I justed released the Rigol DHO series oscilloscope driver on github, supporting the DHO800, DHO900, DHO1000 and DHO4000 models. The driver originally was a byproduct of the Keysight EXR driver, but some difficulties prevented it to be released earlier with many restrictions still in place as I finaly gave up to find circumventions.
From the github release notes, with additional details added here:
The averaging function is implemented, but the end of averaging must be determined by appropiate trigger timeout as there is no way to either request the amount of successful triggers or to retrieve a respective trigger state that signals that all necessary averages were captured. This is one of the details were the price of these instruments shows, I guess.
Sampling rate is set by memory depth automatically. The SCPI protocol of the Rigol simply does not offer setting the sampling rate manually. Again, you get what you pay for. At least, the AUTO mem peth setting seems to work reasonable to the accrodingly chosen sampling rate seems fine for the usual jobs.
LAN access is very slow compared to USB and this difference caused one problem: for the trigger timeout to work roughly equally well in both cases, a stopwatch is used to gurantee at least 1s between trigger checking cycles as the fast USB access would be much faster otherwise. This way, the trigger timeout value at least is somehow in the ballpark of representing a time in full seconds (my measurements show LAN trigger loop cycle to be roughly around 1.1s).
The biggest decision I had make was regarding the source of data and this is a point I would like to discuss. The released version of the driver uses data from screen, a choice I made after much back and forth argumentation with myself. This has some advantages:
WYSIWYG as the layouters say (What You See Is What You Get). The retrieved data represents whats visible on screen.

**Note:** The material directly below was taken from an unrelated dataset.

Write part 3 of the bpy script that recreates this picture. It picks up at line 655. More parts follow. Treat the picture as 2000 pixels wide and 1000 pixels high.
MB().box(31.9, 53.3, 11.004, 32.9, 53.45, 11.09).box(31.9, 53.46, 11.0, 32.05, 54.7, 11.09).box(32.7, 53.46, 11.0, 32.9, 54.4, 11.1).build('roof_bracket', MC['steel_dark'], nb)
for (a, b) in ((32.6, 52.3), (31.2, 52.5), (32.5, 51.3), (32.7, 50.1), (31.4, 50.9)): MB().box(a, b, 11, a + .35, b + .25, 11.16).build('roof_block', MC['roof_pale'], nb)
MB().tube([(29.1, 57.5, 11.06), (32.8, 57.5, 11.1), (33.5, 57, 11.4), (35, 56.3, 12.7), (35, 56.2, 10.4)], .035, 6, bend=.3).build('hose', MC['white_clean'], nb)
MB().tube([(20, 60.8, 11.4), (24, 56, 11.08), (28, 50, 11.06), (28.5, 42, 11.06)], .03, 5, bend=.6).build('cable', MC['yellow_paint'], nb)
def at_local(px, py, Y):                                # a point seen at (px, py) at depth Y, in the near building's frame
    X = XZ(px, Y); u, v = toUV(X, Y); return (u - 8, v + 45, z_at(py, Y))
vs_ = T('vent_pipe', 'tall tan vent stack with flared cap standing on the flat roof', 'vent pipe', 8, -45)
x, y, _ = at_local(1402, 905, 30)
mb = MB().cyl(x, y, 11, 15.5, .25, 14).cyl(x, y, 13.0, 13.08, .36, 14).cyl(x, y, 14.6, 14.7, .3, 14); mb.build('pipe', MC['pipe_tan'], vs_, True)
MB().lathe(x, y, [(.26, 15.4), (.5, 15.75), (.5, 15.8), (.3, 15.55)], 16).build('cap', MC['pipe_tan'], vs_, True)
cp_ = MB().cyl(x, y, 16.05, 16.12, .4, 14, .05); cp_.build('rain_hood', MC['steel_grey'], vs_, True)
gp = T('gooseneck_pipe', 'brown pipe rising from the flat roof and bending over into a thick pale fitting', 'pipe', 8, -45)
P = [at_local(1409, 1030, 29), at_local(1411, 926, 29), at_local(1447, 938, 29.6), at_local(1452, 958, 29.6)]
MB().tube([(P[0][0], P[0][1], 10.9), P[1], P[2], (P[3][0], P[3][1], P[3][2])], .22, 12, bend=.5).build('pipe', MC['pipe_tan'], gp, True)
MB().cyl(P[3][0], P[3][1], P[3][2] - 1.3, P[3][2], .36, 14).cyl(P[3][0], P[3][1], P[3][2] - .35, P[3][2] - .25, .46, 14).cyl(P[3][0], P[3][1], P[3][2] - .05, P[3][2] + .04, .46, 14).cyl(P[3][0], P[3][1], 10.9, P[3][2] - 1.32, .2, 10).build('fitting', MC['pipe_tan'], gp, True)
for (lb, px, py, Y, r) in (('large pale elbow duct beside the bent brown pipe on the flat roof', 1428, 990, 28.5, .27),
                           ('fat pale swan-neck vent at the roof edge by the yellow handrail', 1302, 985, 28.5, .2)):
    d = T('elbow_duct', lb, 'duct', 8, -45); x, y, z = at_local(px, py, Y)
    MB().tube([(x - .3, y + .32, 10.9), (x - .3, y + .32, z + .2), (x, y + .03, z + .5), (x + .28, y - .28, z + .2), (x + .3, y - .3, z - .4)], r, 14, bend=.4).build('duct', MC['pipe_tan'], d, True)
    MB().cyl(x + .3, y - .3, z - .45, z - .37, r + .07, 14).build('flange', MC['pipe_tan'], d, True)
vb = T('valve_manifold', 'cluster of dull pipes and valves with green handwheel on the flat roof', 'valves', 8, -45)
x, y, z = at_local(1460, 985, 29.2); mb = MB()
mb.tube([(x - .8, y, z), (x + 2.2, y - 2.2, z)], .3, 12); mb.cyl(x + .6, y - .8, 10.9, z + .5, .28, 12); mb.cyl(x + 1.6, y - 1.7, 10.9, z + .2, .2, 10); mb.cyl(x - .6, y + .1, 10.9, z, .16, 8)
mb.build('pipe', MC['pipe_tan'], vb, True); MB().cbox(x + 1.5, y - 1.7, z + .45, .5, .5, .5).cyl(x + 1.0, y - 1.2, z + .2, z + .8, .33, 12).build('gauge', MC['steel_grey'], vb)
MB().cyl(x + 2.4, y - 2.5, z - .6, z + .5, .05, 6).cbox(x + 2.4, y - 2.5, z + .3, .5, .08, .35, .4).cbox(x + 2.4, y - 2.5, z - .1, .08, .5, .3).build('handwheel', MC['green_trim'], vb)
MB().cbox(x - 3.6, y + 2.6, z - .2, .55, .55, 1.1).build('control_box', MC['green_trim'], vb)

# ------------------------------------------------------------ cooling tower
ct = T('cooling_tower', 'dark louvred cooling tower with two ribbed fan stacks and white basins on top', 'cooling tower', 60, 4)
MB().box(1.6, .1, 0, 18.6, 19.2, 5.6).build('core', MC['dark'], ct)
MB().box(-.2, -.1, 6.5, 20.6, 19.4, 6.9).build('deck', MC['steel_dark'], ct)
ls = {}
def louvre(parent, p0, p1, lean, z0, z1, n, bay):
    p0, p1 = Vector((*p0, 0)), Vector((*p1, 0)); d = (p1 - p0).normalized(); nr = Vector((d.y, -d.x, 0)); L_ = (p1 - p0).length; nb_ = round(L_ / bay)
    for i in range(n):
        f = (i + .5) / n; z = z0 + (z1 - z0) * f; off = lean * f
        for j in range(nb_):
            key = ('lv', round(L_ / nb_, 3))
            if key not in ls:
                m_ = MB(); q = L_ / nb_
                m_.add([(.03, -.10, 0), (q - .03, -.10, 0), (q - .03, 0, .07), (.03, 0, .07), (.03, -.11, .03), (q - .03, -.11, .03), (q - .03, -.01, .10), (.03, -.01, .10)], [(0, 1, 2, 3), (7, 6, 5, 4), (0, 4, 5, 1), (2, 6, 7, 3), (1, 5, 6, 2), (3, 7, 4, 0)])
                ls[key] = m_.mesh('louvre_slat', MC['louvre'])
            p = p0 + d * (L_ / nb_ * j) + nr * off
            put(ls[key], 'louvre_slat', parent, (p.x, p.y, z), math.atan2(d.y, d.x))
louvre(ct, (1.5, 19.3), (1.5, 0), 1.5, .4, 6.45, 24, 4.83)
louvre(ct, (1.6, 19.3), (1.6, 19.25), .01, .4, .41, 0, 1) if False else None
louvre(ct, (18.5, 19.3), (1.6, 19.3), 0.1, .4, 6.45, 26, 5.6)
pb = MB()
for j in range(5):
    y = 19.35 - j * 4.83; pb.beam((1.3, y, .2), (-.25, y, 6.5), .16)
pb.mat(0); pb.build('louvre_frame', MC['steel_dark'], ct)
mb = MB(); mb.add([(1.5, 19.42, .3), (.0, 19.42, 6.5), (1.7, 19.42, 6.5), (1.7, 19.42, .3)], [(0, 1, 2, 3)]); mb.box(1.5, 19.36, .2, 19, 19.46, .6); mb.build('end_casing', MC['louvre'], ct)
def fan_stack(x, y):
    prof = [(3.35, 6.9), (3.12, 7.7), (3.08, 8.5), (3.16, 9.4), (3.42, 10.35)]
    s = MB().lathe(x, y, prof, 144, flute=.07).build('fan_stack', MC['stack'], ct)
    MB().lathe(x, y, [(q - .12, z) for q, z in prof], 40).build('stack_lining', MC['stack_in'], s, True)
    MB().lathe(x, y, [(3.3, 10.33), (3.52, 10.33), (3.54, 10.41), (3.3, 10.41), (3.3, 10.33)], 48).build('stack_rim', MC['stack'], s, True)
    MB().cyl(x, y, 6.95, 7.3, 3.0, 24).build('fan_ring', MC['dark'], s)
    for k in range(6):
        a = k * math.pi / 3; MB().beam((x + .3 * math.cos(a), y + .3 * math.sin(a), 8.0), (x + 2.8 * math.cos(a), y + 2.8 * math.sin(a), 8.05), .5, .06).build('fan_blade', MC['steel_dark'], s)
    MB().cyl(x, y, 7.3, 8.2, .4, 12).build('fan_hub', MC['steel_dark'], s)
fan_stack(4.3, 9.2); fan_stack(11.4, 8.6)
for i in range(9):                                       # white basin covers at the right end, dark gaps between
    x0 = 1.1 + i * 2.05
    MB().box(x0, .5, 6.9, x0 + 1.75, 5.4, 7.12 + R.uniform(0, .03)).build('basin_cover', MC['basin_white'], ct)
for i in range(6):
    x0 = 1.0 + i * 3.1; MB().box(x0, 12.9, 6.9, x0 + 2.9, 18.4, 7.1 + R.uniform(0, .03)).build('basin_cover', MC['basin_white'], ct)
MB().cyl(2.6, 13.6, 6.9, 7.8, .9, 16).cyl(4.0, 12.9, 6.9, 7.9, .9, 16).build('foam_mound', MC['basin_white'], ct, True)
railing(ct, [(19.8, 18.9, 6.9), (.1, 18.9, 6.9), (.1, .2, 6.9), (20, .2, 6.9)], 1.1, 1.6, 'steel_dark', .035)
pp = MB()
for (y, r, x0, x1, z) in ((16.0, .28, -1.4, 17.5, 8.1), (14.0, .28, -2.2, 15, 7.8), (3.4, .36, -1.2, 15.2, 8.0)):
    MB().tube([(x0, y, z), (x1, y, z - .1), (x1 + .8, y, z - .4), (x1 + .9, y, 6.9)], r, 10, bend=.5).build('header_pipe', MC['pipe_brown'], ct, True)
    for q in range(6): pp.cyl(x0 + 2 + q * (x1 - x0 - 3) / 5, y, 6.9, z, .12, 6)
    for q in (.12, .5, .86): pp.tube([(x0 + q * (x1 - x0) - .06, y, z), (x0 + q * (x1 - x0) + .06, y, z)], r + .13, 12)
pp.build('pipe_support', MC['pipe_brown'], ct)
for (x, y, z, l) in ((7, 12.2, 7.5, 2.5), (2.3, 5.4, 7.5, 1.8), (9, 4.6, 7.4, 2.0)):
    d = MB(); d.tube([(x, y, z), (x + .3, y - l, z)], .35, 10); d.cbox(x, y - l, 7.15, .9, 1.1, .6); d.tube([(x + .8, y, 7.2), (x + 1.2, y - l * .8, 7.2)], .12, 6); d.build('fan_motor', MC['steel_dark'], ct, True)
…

Fast transfer: the amount of data is comparatively small, so low transfer times and small data files on harddisk.
There is an alternative choice for data download: accessing the data in the RAM of the scope. This is has one powerfull advantage (if required by the usecase):
Full data will be supplied by the scope in the sense that each single sampling point will be transfered, up to the full 100E+06 points that are available on some models via RAM option.
This however will come with some disadvantages:
Waveform data can grow really huge, especially it does so sometimes as a surprise when the memory size is set to AUTO.
WYSI not WYG: in some cases, depending on memory and timescale, the transfered waveform will include also data outside of the displayed waveform part, which can cause confusion.
The memory access strikly requires the scope to be in STOP mode. This makes the aquisition of the waveform data only possible for SINGLE aquisition that goes into stop mode afterwards or for continuous triggering in which an aritifical stop command is called out after the trigger state is being detected as in “TD” state, essentially making continuous triggering not any different from single triggering.
What do you thing about the decision? What functional advantage and disadvantage weights most?
thanks again for the contribution and let me try to give you some first feedback to your questions/comments:
Averaging: I would guess that there is a register byte to check whether acquisition is still running or often there is a function to ask whether an acquisition is already complete. I guess you already checked for that.
Sampling rate: Auto sampling rate is for most users quite convenient and if there is no other option, one could only contact Rigol to ask for. Somtimes, they might update the firmware.
LAN communication: Typicall Ethernet/TCPIP communication is quite fast. Can you make sure that you do not run into any communication timeout where you always wait for 1 second after each command?
Data: I also think that taking the data on the screen is the better solution. Typically, the Scope module is configured to exactly have the correct time span and voltage ranges. All other Scrope drivers then also return the shown data. If a user needs more data one can extend the time range or the voltage ranges.
Let me know whether you would like to discuss further points. The code itself I will have a look at and answer on GitHub.
Averaging: I would guess that there is a register byte to check whether acquisition is still running or often there is a function to ask whether an acquisition is already complete. I guess you already checked for that.
In the manual, only the GPIB standard registered and their commands are mentioned and while they aren’t explained in detail, I tried all of them but saw no change in their values once the amount of averages was reached.
LAN communication: Typicall Ethernet/TCPIP communication is quite fast. Can you make sure that you do not run into any communication timeout where you always wait for 1 second after each command?
So, it looks like the terminator character is not correct in case of LAN/TCPIP connection. It is possible to set individual terminator characters for TCPIP using self.port_properties. Maybe this helps to solve the problem.
No, I mend the delay. I guess this was entered by me in a debugging state and forgotten. After removing the delay, everything works fine. I already modified my commit accordingly.
Right, I see now that the Delay and not the Timeout is highlighted. I was a bit too quick with my interpretation.
As a side information: The delay was introduced as a parameter to adjust the time between two consecutive commands sent to an instrument. Older instrument sometimes need 50 or 100 ms to process a command until the next one can be accepted. The delay is used by the port manager to delay sending the next command until the given time has passed.